The opportunity to punish significantly increases average allocations (cooperation scores) from 17.2 EDs to 20.8 EDs (from 34.35 to 41.54) in the PG treatments (MW \(n=16; z=2.522; p=0.012\)) and significantly decreases (increases) average allocations (cooperation scores) from 33.2 EDs to 29.5 EDs (from 33.61 to 41.01) in the CPR treatments (MW \(n=16; z=2.310; p=0.021\)). As a result, peer punishment induces statistically equivalent levels of cooperation in both treatments (MW \(n=16; z=0.525; p=0.599\)). After the costs of punishment are included average earnings are significantly lowered from $20.64 to $19.01 in the PG treatments (MW \(n=16; z=3.048; p<0.01\)) and from $20.54 to $17.25 in the CPR treatments (MW \(n=16; z=2.521; p=0.012\)). Just as in the absence of punishment average earnings are statistically equivalent across the punishment treatments (MW \(n=16; z=0.105; p=0.916\)).

Beyond the effect of punishment on cooperation, it is of interest to investigate the use of punishment across treatments. Following Nikiforakis (2008), a hurdle model is estimated to understand both the decision to punish, as a binary choice, and the amount of punishment received. The independent variables include an indicator for the PG treatment, the amount that subject \(j^{\prime }s\) cooperation score deviates above and below the group’s period average cooperation score, the period’s average cooperation score, and the period to account for a time trend.

Column 1 (Table 3) displays the average marginal effects of the independent variables on the probability of receiving punishment. Results suggest that a below-average cooperation score increases the probability that one is punished and that the probability of being punished decreases with repetition. Importantly, the PG treatment indicator is insignificant suggesting that there is no systematic variation in one’s probability of being punished across treatments.

Table 3 Punishment behavior
Full size table

Column 2 (Table 3) displays the average marginal effects of the independent variables on the amount of punishment received. Here, cooperation scores above and below the group’s period average increase the amount of punishment received. While punishing group members who cooperate more than average is not intuitive note that the punishment received is 3.2 times higher when one’s cooperation score is below average. For example, a one unit increase (decrease) above (below) the group’s period average cooperation score increases the amount of punishment received by 0.18 (0.58) EDs. Further, when the model is restricted to only those observations for which the sum of the groups’ cooperation scores is 2 or less the impact of above average cooperation scores is only marginally significant (0.18 (0.11)*).Footnote 6 Period remains negative and significant suggesting that the level of punishment decreases with repetition.

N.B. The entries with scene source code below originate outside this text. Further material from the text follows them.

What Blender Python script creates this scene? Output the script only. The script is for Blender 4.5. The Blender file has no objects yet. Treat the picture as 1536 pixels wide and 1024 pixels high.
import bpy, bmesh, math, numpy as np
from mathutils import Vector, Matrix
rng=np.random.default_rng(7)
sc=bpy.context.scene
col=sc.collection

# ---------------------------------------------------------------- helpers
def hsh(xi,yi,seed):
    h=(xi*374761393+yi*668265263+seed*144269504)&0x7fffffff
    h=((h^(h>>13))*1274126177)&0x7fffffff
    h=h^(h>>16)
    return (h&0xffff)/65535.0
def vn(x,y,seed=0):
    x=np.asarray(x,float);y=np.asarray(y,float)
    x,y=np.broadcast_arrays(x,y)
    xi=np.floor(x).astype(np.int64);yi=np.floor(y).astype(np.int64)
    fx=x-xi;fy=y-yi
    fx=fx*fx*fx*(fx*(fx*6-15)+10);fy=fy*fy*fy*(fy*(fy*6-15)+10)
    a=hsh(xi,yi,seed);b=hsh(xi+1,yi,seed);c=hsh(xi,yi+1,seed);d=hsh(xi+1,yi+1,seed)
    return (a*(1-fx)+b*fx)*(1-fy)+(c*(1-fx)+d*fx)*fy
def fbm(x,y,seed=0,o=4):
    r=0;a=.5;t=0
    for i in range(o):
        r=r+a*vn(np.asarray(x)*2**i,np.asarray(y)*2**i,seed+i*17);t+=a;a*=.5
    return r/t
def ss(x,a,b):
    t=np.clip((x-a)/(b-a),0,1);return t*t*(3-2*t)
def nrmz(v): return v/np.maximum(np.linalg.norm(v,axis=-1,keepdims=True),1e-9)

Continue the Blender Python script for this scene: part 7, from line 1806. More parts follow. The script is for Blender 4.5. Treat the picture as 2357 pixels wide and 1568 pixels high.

4 Discussion and conclusion

This paper investigated the effectiveness of peer punishment across payoff equivalent PG and CPR experiments. Using an index to quantify the level of cooperation, results suggest that the cooperation-inducing effect of peer punishment is quantitatively equivalent across treatments. Despite the increased cooperation, the opportunity to punish reduces welfare in both treatments. Importantly, the similarity observed across treatments suggests that there is no fundamental difference in a groups’ capacity for cooperation across PG and CPR experiments.

The linear PG literature suggests that peer punishment is more effective when (1) established groups interact over longer durations (Gachter et al. 2008), at least when counter-punishment is not possible (Engelmann and Nikiforakis 2015), in and (2) are able to employ a cost-effective, high impact, form of punishment (Sefton et al. 2007; Nikiforakis and Normann 2008; Egas and Riedl 2008). Whether the required duration, with or without counter-punishment, and impact of punishment are positively related to complexity, however measured, is an open empirical question. These results motivate future research to determine the capacity for self-governance in complex social dilemmas.